One of this year’s All-Ireland football semi-finalists will have to play their biggest game of the year just six days after their final Super 8s fixture.

Under the new, compressed format that the GAA has introduced this year teams are facing a tighter turn between matches.

And the upshot of this is that there is a logjam of fixtures at the business end of the season.

The final round of Super 8s group games is on the weekend of 4 and 5 August. One of the teams that is in action on Sunday, 5 August will be asked to line out again in their All-Ireland semi-final on Saturday, August 11.

The two last four games are down for decision on 11 and 12 August with the fixtures still to be decided.

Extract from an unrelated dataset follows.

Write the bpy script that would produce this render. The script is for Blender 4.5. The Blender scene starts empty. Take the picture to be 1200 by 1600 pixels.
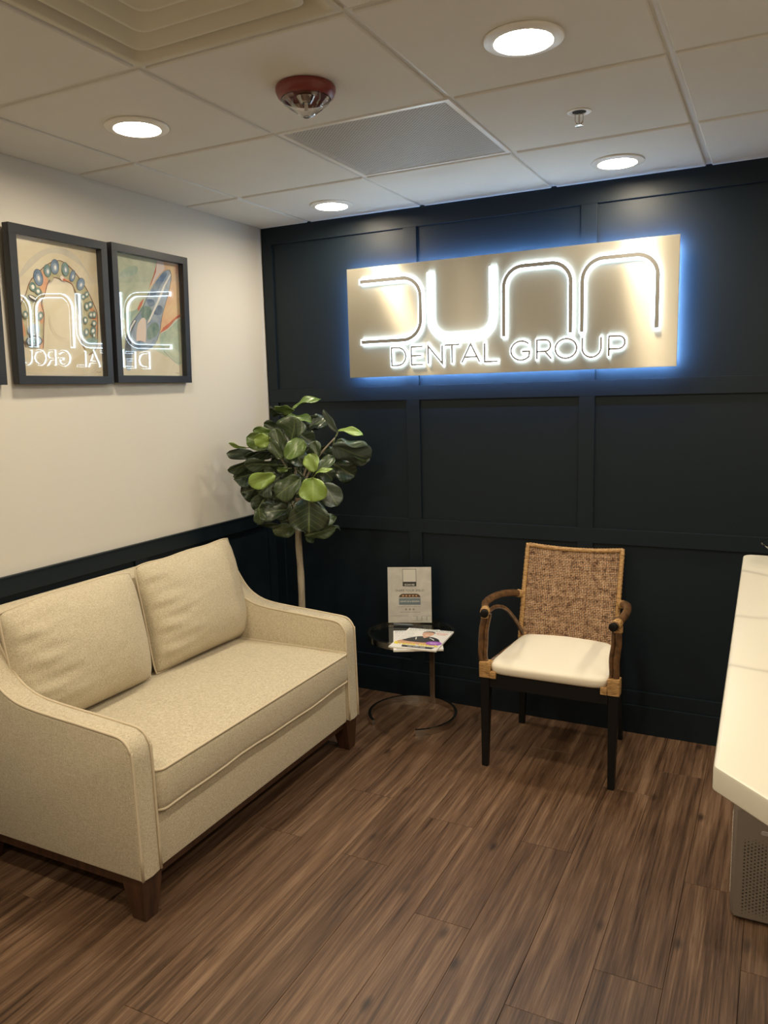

But what we do know is that the winner from Group 1 will take on the second place team from Group 2 and vice versa. And it now seems unavoidable that one side will a very tight turnaround.

The Super 8s, the round-robin quarter-final stage featuring two groups of four teams each, starts this weekend and features three rounds of games over four weeks.

Three teams that have successfully come through the qualifiers – Kildare, Tyrone and Monaghan – are being asked to play six games in seven weeks and if they make the semi-finals that will increase to seven games in eight weeks.

Kildare and Tyrone both joined the qualifier trail at the first round and after winning there they had a week off before round two, where they were joined by Monaghan.

Since then they haven’t had a weekend off and they won’t have until the break in the Super 8s on 28 and 29 July.

Tyrone have been busy

No team has yet publicly discussed the possibility of a six-day turnaround because they are all concentrating on the three games ahead of them.

But once it becomes apparent which team draws the short straw, it is certain to generate controversy.

Last year Mayo played seven Championship games in nine weeks, including three rounds of qualifiers, and replays in both the All-Ireland quarter-final and semi-final.

Up until that point, that was the busiest summer that any county had had to contend with, but 2018 could top that for one county.